Data excerpt —
──────────
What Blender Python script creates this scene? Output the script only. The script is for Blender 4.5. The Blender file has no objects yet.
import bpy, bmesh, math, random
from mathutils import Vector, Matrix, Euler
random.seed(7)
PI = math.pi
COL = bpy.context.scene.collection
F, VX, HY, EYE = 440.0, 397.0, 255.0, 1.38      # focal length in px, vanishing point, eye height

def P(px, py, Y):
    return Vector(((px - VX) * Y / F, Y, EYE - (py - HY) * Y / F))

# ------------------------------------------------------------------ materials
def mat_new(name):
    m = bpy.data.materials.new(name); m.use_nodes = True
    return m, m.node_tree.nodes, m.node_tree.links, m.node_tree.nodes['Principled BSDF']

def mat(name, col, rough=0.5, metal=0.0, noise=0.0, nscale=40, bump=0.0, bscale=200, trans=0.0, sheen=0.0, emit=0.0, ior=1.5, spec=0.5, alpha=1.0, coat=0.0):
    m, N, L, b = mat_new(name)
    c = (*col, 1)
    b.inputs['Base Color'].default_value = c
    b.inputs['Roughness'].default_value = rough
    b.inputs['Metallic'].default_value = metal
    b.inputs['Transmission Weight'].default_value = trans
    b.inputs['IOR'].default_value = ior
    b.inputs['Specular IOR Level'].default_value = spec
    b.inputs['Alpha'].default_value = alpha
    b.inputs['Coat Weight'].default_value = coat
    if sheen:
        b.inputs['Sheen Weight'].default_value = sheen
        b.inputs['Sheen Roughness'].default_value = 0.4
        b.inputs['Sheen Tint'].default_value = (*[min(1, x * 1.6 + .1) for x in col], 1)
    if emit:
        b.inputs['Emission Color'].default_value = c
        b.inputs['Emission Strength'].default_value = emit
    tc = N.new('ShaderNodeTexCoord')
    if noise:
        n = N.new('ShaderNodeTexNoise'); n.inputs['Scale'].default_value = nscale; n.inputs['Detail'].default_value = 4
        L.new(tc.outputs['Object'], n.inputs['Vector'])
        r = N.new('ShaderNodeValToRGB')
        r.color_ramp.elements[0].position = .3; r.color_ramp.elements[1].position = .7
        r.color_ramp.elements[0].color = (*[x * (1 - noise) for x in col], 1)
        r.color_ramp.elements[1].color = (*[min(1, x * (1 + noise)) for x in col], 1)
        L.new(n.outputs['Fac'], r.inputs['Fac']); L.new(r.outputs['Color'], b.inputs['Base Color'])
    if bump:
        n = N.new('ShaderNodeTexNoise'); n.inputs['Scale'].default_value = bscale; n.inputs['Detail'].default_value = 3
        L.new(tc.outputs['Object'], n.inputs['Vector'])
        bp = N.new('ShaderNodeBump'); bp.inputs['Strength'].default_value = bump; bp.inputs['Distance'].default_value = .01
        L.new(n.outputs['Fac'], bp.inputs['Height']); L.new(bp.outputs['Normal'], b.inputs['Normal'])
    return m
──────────
What this task involves — In this exercise, copy only the lines from the opening line of the material through the line where "m.node_tree.links, m.node_tree.nodes['Principled BSDF']" appears.

Complete output —
What Blender Python script creates this scene? Output the script only. The script is for Blender 4.5. The Blender file has no objects yet.
import bpy, bmesh, math, random
from mathutils import Vector, Matrix, Euler
random.seed(7)
PI = math.pi
COL = bpy.context.scene.collection
F, VX, HY, EYE = 440.0, 397.0, 255.0, 1.38      # focal length in px, vanishing point, eye height

def P(px, py, Y):
    return Vector(((px - VX) * Y / F, Y, EYE - (py - HY) * Y / F))

# ------------------------------------------------------------------ materials
def mat_new(name):
    m = bpy.data.materials.new(name); m.use_nodes = True
    return m, m.node_tree.nodes, m.node_tree.links, m.node_tree.nodes['Principled BSDF']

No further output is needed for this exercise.